Though Cameron takes the blame for the offense's shortcomings, the real test of whether or not Cameron was the problem comes next Sunday, when Caldwell—who has, by the way, never called plays as part of his job, from college through his NFL tenure—takes command of the offense. How quarterback Joe Flacco performs will ultimately determine whether Cameron was the problem or if it is actually Flacco.

Cameron, Flacco and head coach John Harbaugh all came to the Ravens in 2008, and Flacco has been the starting quarterback since that time. Season after season (save his first), Flacco hasn't changed much, with around 3,600 passing yards, 20 touchdowns and 12 interceptions per year, and though he's on pace to surpass his usual yardage total (he has 3,220 at present), it looks like he'll yet again have the same number of scores and interceptions this season.
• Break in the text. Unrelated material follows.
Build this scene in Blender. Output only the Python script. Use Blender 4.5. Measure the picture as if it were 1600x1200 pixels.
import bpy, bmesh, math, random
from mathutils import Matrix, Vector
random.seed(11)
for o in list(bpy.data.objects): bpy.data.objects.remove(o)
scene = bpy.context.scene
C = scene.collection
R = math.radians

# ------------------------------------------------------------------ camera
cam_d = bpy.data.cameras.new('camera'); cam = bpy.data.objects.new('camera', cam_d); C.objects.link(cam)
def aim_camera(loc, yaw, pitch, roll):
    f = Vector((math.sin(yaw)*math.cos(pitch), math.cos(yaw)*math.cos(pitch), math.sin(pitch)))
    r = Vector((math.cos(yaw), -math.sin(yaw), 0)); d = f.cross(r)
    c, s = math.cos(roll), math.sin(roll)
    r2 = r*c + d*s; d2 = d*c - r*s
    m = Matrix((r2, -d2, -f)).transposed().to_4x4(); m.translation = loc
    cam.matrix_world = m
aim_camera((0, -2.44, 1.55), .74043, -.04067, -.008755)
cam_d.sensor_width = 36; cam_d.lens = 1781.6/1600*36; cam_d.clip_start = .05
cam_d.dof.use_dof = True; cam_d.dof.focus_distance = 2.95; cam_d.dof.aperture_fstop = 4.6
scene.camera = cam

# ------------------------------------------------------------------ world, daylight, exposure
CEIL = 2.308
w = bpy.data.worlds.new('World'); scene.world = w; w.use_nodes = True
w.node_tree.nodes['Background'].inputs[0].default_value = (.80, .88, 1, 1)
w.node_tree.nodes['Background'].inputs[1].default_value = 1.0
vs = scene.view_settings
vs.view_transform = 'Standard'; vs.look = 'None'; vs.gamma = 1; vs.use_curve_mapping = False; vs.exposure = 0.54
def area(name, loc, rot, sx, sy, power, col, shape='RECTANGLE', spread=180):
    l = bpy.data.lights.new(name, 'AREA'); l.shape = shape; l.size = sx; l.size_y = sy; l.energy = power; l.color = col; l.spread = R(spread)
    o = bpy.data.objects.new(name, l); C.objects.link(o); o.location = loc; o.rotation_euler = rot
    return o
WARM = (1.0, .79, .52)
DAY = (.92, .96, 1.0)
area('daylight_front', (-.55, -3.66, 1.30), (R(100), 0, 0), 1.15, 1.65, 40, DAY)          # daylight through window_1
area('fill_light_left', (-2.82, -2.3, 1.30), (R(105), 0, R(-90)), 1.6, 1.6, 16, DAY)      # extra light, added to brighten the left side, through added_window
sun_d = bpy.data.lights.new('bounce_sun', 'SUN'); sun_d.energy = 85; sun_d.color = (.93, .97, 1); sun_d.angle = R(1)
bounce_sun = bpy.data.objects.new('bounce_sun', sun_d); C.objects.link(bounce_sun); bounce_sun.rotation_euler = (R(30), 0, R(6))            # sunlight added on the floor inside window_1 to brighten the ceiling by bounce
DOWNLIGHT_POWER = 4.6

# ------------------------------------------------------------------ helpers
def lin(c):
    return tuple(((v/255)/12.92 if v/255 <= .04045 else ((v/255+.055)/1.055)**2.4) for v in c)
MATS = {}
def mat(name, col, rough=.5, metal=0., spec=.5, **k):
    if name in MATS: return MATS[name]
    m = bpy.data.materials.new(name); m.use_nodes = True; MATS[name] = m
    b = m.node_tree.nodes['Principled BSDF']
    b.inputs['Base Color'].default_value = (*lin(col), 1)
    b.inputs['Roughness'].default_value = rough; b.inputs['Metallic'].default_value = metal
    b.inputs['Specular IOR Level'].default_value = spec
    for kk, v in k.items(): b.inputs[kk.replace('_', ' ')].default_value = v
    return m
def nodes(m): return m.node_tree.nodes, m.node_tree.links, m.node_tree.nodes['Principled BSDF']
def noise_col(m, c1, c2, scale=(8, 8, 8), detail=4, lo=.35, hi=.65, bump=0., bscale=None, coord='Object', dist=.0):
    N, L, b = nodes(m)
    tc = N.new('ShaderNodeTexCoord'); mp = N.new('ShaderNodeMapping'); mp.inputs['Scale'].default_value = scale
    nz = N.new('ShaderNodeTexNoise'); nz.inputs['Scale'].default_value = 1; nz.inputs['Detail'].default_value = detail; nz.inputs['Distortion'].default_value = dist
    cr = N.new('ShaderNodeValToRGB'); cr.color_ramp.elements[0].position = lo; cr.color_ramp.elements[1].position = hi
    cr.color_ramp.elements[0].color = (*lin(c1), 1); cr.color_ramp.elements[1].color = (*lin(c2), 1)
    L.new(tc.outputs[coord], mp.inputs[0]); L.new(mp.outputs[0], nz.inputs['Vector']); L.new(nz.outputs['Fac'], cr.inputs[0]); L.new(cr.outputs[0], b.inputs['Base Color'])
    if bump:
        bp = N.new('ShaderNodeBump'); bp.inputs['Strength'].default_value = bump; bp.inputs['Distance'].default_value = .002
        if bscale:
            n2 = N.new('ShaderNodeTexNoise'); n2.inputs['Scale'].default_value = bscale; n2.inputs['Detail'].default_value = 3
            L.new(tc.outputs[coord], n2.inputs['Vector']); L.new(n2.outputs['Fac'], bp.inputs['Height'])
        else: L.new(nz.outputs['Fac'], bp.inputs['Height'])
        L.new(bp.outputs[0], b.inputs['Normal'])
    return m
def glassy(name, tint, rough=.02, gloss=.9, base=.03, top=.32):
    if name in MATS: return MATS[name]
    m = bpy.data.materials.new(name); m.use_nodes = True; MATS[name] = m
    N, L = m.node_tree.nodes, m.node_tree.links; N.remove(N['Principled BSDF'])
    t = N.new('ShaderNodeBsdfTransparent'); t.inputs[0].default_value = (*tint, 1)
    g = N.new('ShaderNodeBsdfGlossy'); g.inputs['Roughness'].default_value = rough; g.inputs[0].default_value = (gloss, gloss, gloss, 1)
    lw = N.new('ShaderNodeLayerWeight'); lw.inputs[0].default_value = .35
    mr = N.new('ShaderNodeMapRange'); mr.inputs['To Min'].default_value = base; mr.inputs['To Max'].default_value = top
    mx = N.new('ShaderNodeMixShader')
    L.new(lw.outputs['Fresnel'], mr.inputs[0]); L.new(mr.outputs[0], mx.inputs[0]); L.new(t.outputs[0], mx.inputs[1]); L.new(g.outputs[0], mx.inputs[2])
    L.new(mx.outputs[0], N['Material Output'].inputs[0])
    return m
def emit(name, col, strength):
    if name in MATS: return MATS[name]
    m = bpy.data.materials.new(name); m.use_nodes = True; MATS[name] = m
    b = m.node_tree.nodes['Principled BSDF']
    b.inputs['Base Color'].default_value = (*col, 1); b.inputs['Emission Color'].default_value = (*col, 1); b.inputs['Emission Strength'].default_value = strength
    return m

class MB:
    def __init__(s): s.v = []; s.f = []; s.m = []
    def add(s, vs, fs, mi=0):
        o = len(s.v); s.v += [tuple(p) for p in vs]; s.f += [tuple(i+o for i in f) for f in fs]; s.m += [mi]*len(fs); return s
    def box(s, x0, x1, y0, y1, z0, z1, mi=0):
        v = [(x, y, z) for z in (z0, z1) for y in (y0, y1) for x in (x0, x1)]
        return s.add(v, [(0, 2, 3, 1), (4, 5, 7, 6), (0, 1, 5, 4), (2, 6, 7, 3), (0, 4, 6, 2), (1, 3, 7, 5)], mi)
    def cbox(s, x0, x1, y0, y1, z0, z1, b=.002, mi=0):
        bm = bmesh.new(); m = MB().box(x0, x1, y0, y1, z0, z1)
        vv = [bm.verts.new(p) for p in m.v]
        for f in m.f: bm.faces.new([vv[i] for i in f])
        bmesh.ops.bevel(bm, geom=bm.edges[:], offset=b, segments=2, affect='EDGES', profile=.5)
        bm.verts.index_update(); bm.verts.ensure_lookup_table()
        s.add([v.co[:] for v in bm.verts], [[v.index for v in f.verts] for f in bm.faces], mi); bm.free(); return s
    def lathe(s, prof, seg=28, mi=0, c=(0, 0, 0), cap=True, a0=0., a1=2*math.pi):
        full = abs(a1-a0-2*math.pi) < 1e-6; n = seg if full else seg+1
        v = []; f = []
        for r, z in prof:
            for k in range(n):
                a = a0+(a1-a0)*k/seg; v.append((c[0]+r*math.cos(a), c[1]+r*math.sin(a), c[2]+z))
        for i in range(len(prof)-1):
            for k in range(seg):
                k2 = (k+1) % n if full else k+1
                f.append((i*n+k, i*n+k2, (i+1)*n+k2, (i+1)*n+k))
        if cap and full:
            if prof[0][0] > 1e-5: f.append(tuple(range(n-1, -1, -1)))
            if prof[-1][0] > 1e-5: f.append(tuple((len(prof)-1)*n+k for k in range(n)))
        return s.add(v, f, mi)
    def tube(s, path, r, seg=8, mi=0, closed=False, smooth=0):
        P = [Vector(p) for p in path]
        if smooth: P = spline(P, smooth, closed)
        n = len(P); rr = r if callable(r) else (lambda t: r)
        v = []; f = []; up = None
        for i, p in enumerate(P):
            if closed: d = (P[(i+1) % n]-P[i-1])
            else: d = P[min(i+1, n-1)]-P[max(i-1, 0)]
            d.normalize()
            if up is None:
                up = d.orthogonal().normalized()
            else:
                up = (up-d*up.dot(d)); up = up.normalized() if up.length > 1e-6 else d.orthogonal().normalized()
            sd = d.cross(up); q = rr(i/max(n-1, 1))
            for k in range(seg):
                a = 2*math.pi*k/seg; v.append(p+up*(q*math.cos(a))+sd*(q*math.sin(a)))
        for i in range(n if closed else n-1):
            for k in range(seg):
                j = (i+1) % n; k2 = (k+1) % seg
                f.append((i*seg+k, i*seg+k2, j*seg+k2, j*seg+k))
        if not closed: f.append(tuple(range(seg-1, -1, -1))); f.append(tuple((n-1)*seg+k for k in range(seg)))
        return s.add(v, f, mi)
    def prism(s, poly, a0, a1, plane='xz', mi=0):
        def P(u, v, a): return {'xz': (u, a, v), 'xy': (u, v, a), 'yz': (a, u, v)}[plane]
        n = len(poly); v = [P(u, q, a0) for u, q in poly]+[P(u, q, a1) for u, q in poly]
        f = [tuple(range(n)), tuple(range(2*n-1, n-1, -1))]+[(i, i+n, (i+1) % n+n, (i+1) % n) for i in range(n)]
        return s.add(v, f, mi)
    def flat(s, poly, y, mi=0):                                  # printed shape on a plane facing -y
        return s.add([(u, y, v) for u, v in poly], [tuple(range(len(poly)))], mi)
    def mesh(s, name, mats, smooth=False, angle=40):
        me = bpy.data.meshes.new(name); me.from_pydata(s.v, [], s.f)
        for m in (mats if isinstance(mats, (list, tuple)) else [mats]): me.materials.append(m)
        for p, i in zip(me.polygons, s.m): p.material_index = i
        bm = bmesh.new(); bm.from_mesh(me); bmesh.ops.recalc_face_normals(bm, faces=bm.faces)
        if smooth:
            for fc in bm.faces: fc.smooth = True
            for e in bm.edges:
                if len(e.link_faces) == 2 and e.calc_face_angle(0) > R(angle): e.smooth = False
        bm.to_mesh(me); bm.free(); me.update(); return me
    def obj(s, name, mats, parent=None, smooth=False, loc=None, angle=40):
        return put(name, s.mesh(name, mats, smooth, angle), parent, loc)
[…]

The issue is whether Flacco has reached his ceiling under Cameron, or whether this is simply Flacco's ceiling, period. The Ravens had to have been wondering the same thing, which is why they chose to bring Caldwell on this offseason to take over the quarterback coaching duties that were once Cameron's. 

At the start of the season, it seemed like perhaps things were going to change when it came to the Ravens' passing offense. Flacco was given more control and allowed to audible at the line, and there were more quick-passing, no-huddle plays thrown into the mix. As the season progressed, however, the no-huddle vanished—something that Flacco described as "frustrating" last week—and with it, Flacco's consistency.

In fact, Flacco has been one of the most inconsistent quarterbacks on a weekly basis since he's been in Baltimore. Though he ends season after season with practically identical stat lines, that doesn't serve to illustrate how he got there.

Take just the 2011 and 2012 seasons as examples: Last year, Flacco had six games with 250 or more passing yards and eight with fewer than 200. This season, he has five games with 250 or more yards and six under 200. It's hard to tell which Flacco will show up in a given week, regardless of how the plays are called or the strategy is laid out.

It's a major reason for the Ravens' two consecutive losses: the first being a rare home stumble against the Pittsburgh Steelers; the second being Sunday's overtime loss to the Washington Redskins, which saw Flacco throw three touchdowns in the first half, and then an interception and just 45 yards' worth of completions in the second.

The hope is that Caldwell—who spent years as the Indianapolis Colts quarterbacks coach, tutoring living legend Peyton Manning—will work some of that magic in Baltimore now that he's not beholden to Cameron's wishes.

However, Caldwell lacks play-calling experience and is also the man responsible for Curtis Painter—he who led the Colts into this year's No. 1 draft pick—so it will take a bit of time and evaluation before it's determined if the move is an upgrade or just an act of desperation.

While Baltimore's play-calling didn't enhance their strengths, it wasn't Cameron on the field executing the calls. Cameron wasn't over- or underthrowing his receivers, dropping balls or being sacked after holding on to the ball too long. He did, however, request that Flacco throw those passes that ended up killing drives, and it was he who failed to improve Flacco's pocket presence and not give Rice nearly the number of carries his talent—and his contract—would demand.

The move to fire Cameron needed to be made—if not now, then at the end of the season. There's no question about that. However, Flacco is in a contract year, set to be a free agent at season's end. Though it's highly unlikely he doesn't receive an extension from the Ravens, the nature of that contract will be determined by how he responds to this coordinator change.

The Ravens know what kind of quarterback Flacco was with Cameron calling the plays; the question now is if he becomes a different and better one without him, and what the next move is if he doesn't.